WHAT IS NEEDED
From the first line of the data below through the line holding "R = math.radians", output each line exactly and leave the pictures out.

* BEGIN *

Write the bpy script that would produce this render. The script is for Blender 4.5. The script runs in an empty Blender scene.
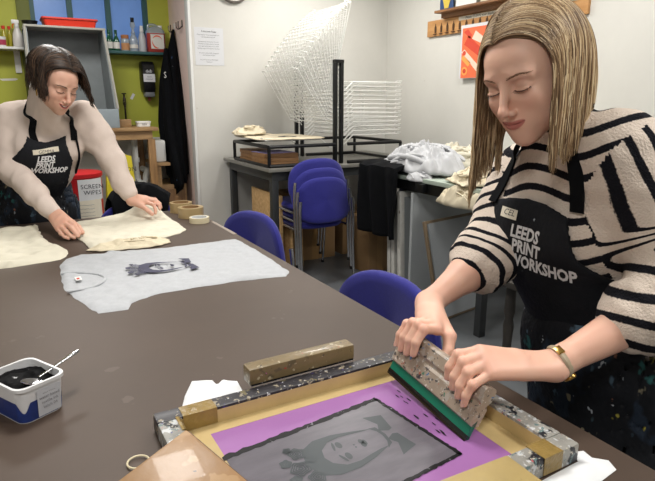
import bpy, bmesh, math, random
import numpy as np
from mathutils import Vector, Matrix, noise, geometry
from mathutils.bvhtree import BVHTree
random.seed(7)
S = bpy.context.scene
COL = S.collection
PI = math.pi
V = Vector
R = math.radians

# ---------------------------------------------------------------- materials
def lin(c):
    return tuple((x/12.92 if x <= .04045 else ((x+.055)/1.055)**2.4) for x in [v/255 for v in c])
MATS = {}
def mat(name, col, rough=.6, metal=0., var=0., vscale=8., bump=0., bscale=60., spots=None, coat=0., sub=0., spec=.5,
        emit=None, es=1., alpha=1., trans=0., sheen=0., stretch=None):
    """principled surface; var = tonal mottling, spots = [(rgb, scale, threshold)] paint flecks"""
    if name in MATS: return MATS[name]
    m = bpy.data.materials.new(name); m.use_nodes = True
    nt = m.node_tree; N = nt.nodes; L = nt.links
    b = N['Principled BSDF']
    c = lin(col)
    b.inputs['Base Color'].default_value = (*c, 1)
    b.inputs['Roughness'].default_value = rough; b.inputs['Metallic'].default_value = metal
    b.inputs['Specular IOR Level'].default_value = spec
    b.inputs['Coat Weight'].default_value = coat
    if sub: b.inputs['Subsurface Weight'].default_value = sub; b.inputs['Subsurface Radius'].default_value = (.012, .004, .002); b.inputs['Subsurface Scale'].default_value = .6
    if emit: b.inputs['Emission Color'].default_value = (*lin(emit), 1); b.inputs['Emission Strength'].default_value = es
    b.inputs['Alpha'].default_value = alpha; b.inputs['Transmission Weight'].default_value = trans
    b.inputs['Sheen Weight'].default_value = sheen
    out = None
    if var or spots or bump:
        tc = N.new('ShaderNodeTexCoord'); src = tc.outputs['Object']
        if stretch:
            mp = N.new('ShaderNodeMapping'); mp.inputs['Scale'].default_value = stretch; L.new(src, mp.inputs[0]); src = mp.outputs[0]
    if var:
        n = N.new('ShaderNodeTexNoise'); n.inputs['Scale'].default_value = vscale; n.inputs['Detail'].default_value = 6; n.inputs['Roughness'].default_value = .65
        L.new(src, n.inputs['Vector'])
        r = N.new('ShaderNodeValToRGB'); r.color_ramp.elements[0].position = .3; r.color_ramp.elements[1].position = .7
        r.color_ramp.elements[0].color = (*[x*(1-var) for x in c], 1); r.color_ramp.elements[1].color = (*[min(1, x*(1+var*.6)) for x in c], 1)
        L.new(n.outputs[0], r.inputs[0]); out = r.outputs[0]
    for k, (sc_, ss, th) in enumerate(spots or []):
        n = N.new('ShaderNodeTexNoise'); n.noise_dimensions = '4D'; n.inputs['W'].default_value = 3.7*k + 1.1
        n.inputs['Scale'].default_value = ss; n.inputs['Detail'].default_value = 3; L.new(src, n.inputs['Vector'])
        r = N.new('ShaderNodeValToRGB'); r.color_ramp.elements[0].position = th; r.color_ramp.elements[1].position = th+.03
        L.new(n.outputs[0], r.inputs[0])
        mx = N.new('ShaderNodeMix'); mx.data_type = 'RGBA'; L.new(r.outputs[0], mx.inputs[0])
        if out: L.new(out, mx.inputs[6])
        else: mx.inputs[6].default_value = (*c, 1)
        mx.inputs[7].default_value = (*lin(sc_), 1); out = mx.outputs[2]
    if out: L.new(out, b.inputs['Base Color'])
    if bump:
        n = N.new('ShaderNodeTexNoise'); n.inputs['Scale'].default_value = bscale; n.inputs['Detail'].default_value = 5; L.new(src, n.inputs['Vector'])
        bp = N.new('ShaderNodeBump'); bp.inputs['Strength'].default_value = bump; bp.inputs['Distance'].default_value = .01
        L.new(n.outputs[0], bp.inputs['Height']); L.new(bp.outputs[0], b.inputs['Normal'])
    MATS[name] = m
    return m

def wood(name, c1, c2, scale=6., rough=.55, axis='X'):
    m = mat(name, c1, rough); nt = m.node_tree; N = nt.nodes; L = nt.links
    tc = N.new('ShaderNodeTexCoord'); mp = N.new('ShaderNodeMapping')
    mp.inputs['Scale'].default_value = {'X': (1, 9, 9), 'Y': (9, 1, 9), 'Z': (9, 9, 1)}[axis]
    L.new(tc.outputs['Object'], mp.inputs[0])
    n = N.new('ShaderNodeTexNoise'); n.inputs['Scale'].default_value = scale; n.inputs['Detail'].default_value = 5; L.new(mp.outputs[0], n.inputs['Vector'])
    r = N.new('ShaderNodeValToRGB'); r.color_ramp.elements[0].position = .35; r.color_ramp.elements[1].position = .65
    r.color_ramp.elements[0].color = (*lin(c1), 1); r.color_ramp.elements[1].color = (*lin(c2), 1)
    L.new(n.outputs[0], r.inputs[0]); L.new(r.outputs[0], N['Principled BSDF'].inputs['Base Color'])
    return m

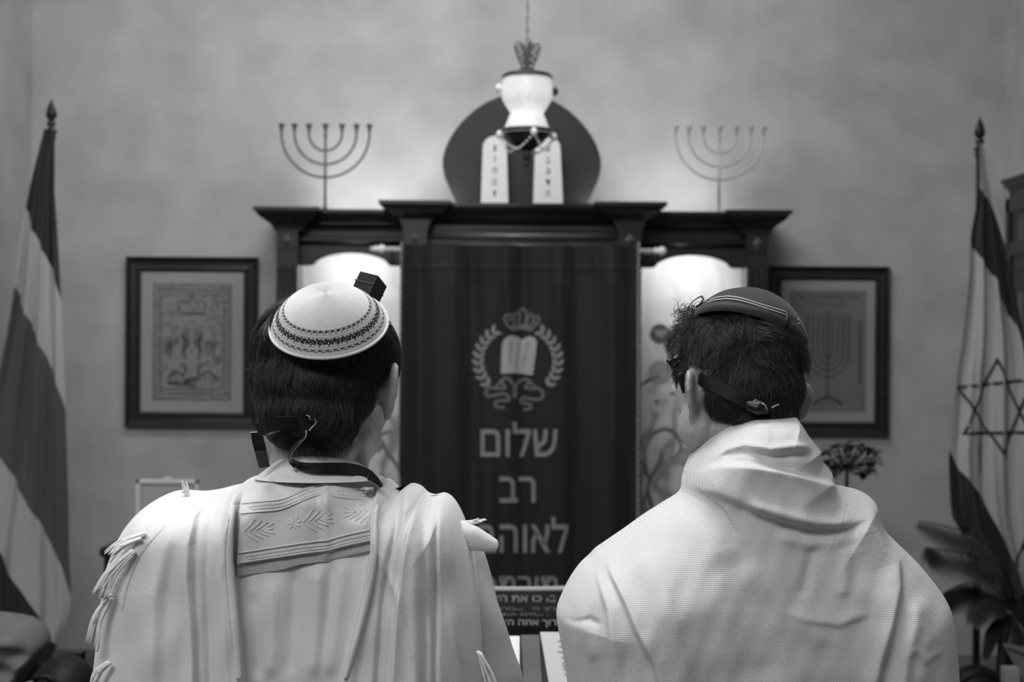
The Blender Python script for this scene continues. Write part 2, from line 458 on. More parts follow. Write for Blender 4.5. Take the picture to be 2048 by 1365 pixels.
# printed niche panels (flat print: paler top has the lamp glow put into its colour, sweeping branches)
def mural_mat(name, seed):
    m = bpy.data.materials.new(name); m.use_nodes = True; nt = m.node_tree; b = nt.nodes['Principled BSDF']; b.inputs['Roughness'].default_value = .45
    tc = nt.nodes.new('ShaderNodeTexCoord'); mp = nt.nodes.new('ShaderNodeMapping'); mp.inputs['Location'].default_value = (seed, 0, 0); mp.inputs['Scale'].default_value = (1, .01, .6)
    nt.links.new(tc.outputs['Object'], mp.inputs[0])
    wv = nt.nodes.new('ShaderNodeTexWave'); wv.inputs['Scale'].default_value = 3.0; wv.inputs['Distortion'].default_value = 14; wv.inputs['Detail'].default_value = 3; wv.inputs['Detail Scale'].default_value = 1.4
    nt.links.new(mp.outputs[0], wv.inputs[0])
    sep = nt.nodes.new('ShaderNodeSeparateXYZ'); nt.links.new(tc.outputs['Object'], sep.inputs[0])
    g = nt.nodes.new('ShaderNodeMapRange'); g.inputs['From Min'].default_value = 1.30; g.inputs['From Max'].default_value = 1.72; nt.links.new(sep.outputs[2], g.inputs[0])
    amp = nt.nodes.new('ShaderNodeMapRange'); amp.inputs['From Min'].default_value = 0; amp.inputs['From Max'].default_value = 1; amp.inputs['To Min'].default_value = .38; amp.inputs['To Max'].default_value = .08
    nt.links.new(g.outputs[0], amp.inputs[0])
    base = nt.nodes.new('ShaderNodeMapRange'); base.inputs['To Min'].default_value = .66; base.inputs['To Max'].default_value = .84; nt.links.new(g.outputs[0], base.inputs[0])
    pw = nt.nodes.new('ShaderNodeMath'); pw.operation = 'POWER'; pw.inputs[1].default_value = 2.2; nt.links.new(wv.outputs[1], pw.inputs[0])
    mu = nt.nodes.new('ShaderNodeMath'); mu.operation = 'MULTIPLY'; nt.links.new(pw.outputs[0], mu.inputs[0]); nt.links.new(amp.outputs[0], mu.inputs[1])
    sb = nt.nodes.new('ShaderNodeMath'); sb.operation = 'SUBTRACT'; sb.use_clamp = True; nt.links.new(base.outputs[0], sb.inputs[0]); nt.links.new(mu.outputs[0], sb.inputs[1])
    nt.links.new(sb.outputs[0], b.inputs['Base Color']); return m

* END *

ANSWER TO THE TASK
Write the bpy script that would produce this render. The script is for Blender 4.5. The script runs in an empty Blender scene.
import bpy, bmesh, math, random
import numpy as np
from mathutils import Vector, Matrix, noise, geometry
from mathutils.bvhtree import BVHTree
random.seed(7)
S = bpy.context.scene
COL = S.collection
PI = math.pi
V = Vector
R = math.radians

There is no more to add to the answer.